Bayeux, October 2015 – More than 1,500 people – all Hidya for the evening – greet Heidi Levine with a round of applause as she goes up on stage at the 22nd Bayeux Calvados war reporters awards ceremony. She had come for the Nikon Photo Prize and was close to tears as she picked it up, then emotions peaked later when she came back on stage for the second award for the same reportage, the Public’s Prize sponsored by the French development agency, AFD. The applause and the “bravos” were even louder during the standing ovation for one of the most tireless and talented of photojournalists.
Levine has worked in Tel-Aviv for SIPA Press over the last 25 years and each of these images, produced at the very heart of the Israeli–Palestinian conflict, bears the mark of an ongoing engagement free from any bias. Jewish-born and Palestinian at heart, neither side can dispute her professional rigour. Heidi Levine’s careful, uncompromising eye seeks out a vital visual commentary on this highly sensitive theatre of war. The empathy is never overdone. The public at Bayeux agreed with the professionals’ verdict before these images from Gaza that find their rightful place here, edited in a remarkably thoughtful manner. Heidi Levine’s images are illuminated with simplicity, like the face of Rawya Abu Jom’a, marked with shrapnel splinters and wet with tears and blood, plunged into the very depths of sorrow.  Her reply is always restrained when faced with the persistent question about war reporters: how do you show the horror without stirring up a burning need to put an end to that vision? How do you prevent aesthetic concerns serving as an alibi and a magnifier of compassion?

The question is echoed in all the award categories and sometimes willingly debated, just like the necessary cohabitation between field reporting and investigation. To top things off, the written press trophy awarded by the Département du Calvados went to the reportage of Der Spiegel’s Christoph Reute, “Haji Bakr, the brain of terror”*.

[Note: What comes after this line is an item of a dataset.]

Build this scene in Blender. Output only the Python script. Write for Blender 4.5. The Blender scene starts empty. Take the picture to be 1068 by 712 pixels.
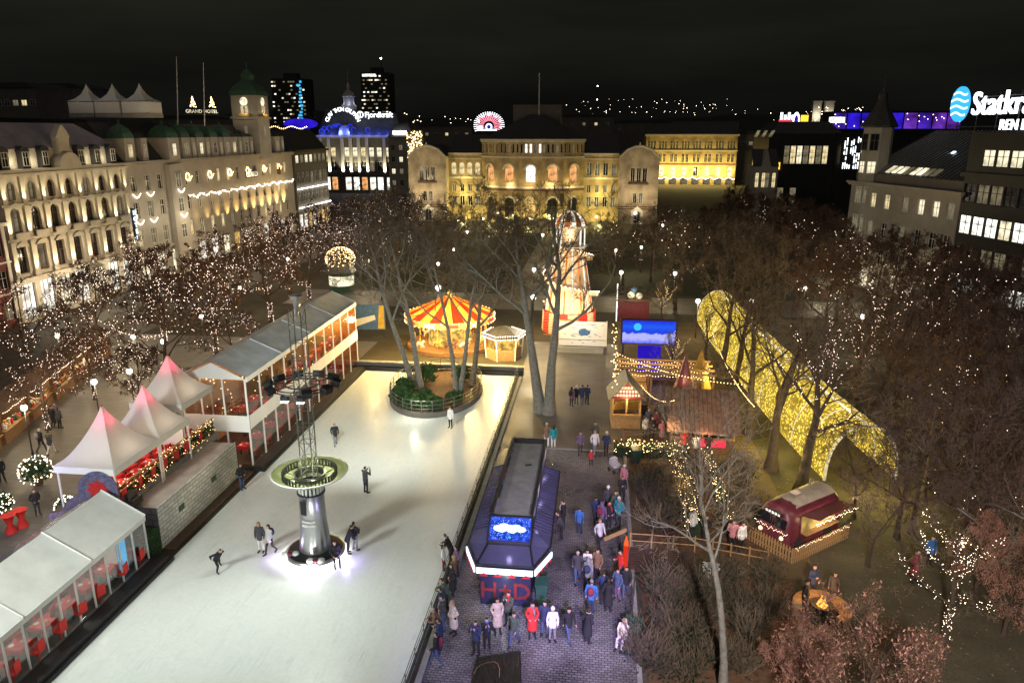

“Seeing, understanding, taking action,” are the keywords underpinning the Bayeux prize explained Jean-Léonce Dupon, Chairman of the Calvados council. Recalling the words of Riss, Charlie Hebdo survivor, in front of the reporters’ memorial stone: “the war came to us”. These reporters are more present than ever with every year that goes by, working on issues and in areas that are increasingly difficult to access. Patrick Gomont, mayor of Bayeux recalled the fact that 720 journalists have been killed in ten years. Add to that the thousands of victims in all the ongoing conflicts across the world, in Syria, Iraq and on the murderous roads taken by “migrants” to Europe. “Let us keep the memory of their absence always,” pleaded Jean-Léonce Dupon.
Defending democracy, the duty to inform and the right to information – threatened like never before. A battle that is not exclusive to RSF but an opportunity for everyone. “Thank you, Bayeux,” wrote Jean-Pierre Perrin in “Libération”* on  September 12th. How right he was.